[Scene script records]
━━━━

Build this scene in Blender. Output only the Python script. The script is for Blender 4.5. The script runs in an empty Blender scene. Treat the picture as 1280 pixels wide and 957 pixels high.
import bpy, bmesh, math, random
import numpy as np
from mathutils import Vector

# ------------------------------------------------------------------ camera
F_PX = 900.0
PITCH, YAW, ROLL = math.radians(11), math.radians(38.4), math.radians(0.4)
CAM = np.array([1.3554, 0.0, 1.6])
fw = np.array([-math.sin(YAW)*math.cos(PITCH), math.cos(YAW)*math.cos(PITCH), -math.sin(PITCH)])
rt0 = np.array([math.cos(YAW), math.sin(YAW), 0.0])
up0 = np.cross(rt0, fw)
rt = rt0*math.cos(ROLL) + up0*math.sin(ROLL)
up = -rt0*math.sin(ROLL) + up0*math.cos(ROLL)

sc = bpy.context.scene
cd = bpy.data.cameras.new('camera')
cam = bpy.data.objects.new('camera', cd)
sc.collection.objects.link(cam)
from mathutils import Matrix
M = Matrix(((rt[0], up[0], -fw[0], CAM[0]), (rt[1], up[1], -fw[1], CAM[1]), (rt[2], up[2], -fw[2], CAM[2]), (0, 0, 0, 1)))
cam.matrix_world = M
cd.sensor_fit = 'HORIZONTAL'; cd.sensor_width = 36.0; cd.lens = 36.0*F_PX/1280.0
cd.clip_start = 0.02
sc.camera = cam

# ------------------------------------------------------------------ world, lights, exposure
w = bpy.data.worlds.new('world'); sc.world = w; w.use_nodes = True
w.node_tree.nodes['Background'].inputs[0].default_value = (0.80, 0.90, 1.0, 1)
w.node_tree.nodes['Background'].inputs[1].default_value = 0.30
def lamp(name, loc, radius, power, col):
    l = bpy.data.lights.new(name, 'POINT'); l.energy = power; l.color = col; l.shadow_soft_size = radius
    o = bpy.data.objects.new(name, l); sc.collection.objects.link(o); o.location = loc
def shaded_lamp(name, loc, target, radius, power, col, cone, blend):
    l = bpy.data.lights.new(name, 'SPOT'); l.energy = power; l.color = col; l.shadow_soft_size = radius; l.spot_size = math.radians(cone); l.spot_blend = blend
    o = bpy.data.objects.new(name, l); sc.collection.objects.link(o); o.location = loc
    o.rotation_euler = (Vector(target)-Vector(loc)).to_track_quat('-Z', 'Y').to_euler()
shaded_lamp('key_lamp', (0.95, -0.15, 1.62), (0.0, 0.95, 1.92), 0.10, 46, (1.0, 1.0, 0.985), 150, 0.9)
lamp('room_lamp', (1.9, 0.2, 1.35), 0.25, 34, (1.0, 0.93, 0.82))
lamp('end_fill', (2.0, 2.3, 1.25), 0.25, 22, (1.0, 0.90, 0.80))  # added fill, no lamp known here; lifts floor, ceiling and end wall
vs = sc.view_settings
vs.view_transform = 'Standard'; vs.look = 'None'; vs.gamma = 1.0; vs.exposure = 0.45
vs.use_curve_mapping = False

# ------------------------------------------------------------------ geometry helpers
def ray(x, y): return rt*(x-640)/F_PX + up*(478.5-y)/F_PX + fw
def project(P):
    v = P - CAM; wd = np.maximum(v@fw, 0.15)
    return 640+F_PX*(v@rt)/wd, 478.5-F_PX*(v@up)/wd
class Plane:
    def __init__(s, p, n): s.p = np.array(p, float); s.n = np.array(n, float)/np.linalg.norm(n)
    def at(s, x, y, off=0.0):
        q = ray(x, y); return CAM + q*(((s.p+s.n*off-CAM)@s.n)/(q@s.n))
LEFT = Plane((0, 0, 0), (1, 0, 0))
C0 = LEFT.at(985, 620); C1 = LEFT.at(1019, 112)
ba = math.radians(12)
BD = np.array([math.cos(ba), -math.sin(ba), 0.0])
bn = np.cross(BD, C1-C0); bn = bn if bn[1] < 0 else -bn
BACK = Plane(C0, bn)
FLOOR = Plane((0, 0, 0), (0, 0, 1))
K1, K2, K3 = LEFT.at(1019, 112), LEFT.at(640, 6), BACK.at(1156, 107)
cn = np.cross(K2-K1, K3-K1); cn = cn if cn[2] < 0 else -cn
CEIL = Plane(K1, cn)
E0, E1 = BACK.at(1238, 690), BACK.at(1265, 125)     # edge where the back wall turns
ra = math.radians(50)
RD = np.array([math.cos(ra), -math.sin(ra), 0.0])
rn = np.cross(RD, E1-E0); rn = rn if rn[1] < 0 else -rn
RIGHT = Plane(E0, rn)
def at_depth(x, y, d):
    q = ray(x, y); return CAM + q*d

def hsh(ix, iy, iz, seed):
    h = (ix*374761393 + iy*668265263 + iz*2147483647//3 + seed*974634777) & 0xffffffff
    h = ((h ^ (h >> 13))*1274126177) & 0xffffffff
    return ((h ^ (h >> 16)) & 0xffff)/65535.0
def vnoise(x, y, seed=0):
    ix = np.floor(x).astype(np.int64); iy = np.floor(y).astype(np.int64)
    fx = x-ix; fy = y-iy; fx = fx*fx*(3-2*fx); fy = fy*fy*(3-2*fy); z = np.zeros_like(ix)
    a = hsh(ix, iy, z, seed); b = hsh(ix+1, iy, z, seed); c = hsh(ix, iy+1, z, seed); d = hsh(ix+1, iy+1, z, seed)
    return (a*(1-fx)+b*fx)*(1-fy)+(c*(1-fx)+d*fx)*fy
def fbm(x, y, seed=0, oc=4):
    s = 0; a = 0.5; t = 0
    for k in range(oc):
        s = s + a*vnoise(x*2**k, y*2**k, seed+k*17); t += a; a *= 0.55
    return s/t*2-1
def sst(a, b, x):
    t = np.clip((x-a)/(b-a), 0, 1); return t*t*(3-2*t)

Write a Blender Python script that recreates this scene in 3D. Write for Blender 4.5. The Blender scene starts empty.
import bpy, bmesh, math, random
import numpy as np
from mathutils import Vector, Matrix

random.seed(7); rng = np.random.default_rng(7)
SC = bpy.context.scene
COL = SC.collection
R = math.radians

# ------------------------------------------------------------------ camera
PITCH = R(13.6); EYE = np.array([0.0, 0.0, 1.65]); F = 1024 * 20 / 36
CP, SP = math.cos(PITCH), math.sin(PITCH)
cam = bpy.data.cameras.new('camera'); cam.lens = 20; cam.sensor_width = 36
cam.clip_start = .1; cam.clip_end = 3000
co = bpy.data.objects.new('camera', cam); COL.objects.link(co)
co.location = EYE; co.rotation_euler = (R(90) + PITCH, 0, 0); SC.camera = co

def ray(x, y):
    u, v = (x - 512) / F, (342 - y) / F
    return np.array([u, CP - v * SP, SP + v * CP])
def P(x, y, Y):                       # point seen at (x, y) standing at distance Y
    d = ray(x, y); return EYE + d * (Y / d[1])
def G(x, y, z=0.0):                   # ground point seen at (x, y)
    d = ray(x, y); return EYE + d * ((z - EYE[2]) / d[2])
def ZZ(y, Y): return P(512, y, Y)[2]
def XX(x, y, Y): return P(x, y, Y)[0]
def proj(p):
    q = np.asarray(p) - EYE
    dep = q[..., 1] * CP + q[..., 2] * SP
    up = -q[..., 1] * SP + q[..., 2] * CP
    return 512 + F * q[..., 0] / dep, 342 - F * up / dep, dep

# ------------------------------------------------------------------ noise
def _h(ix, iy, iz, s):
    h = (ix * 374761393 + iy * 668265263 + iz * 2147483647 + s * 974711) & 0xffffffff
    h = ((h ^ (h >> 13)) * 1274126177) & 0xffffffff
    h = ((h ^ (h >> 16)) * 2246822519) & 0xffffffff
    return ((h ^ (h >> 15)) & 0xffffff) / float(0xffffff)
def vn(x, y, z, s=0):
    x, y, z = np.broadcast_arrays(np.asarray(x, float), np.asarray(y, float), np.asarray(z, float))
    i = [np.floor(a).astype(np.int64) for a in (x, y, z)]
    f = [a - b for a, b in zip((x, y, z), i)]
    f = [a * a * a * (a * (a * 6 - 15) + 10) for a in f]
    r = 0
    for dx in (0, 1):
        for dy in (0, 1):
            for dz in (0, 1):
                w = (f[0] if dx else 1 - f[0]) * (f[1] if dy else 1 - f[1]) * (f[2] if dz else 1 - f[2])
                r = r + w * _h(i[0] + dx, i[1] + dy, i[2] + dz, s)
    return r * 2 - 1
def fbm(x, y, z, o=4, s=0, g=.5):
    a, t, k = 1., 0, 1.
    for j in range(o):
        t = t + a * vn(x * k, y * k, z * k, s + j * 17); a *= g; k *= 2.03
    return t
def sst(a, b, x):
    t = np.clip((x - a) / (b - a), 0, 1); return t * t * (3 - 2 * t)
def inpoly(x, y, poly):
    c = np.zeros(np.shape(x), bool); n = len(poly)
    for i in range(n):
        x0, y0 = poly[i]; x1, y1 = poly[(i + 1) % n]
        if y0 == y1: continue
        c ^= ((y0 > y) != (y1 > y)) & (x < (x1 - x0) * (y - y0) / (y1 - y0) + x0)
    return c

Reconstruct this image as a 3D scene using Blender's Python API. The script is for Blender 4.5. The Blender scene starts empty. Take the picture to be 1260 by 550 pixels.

━━━━

_To be done_
From the entries above, select each line containing the string "Python".

_Worked answer_
Build this scene in Blender. Output only the Python script. The script is for Blender 4.5. The script runs in an empty Blender scene. Treat the picture as 1280 pixels wide and 957 pixels high.
Write a Blender Python script that recreates this scene in 3D. Write for Blender 4.5. The Blender scene starts empty.
Reconstruct this image as a 3D scene using Blender's Python API. The script is for Blender 4.5. The Blender scene starts empty. Take the picture to be 1260 by 550 pixels.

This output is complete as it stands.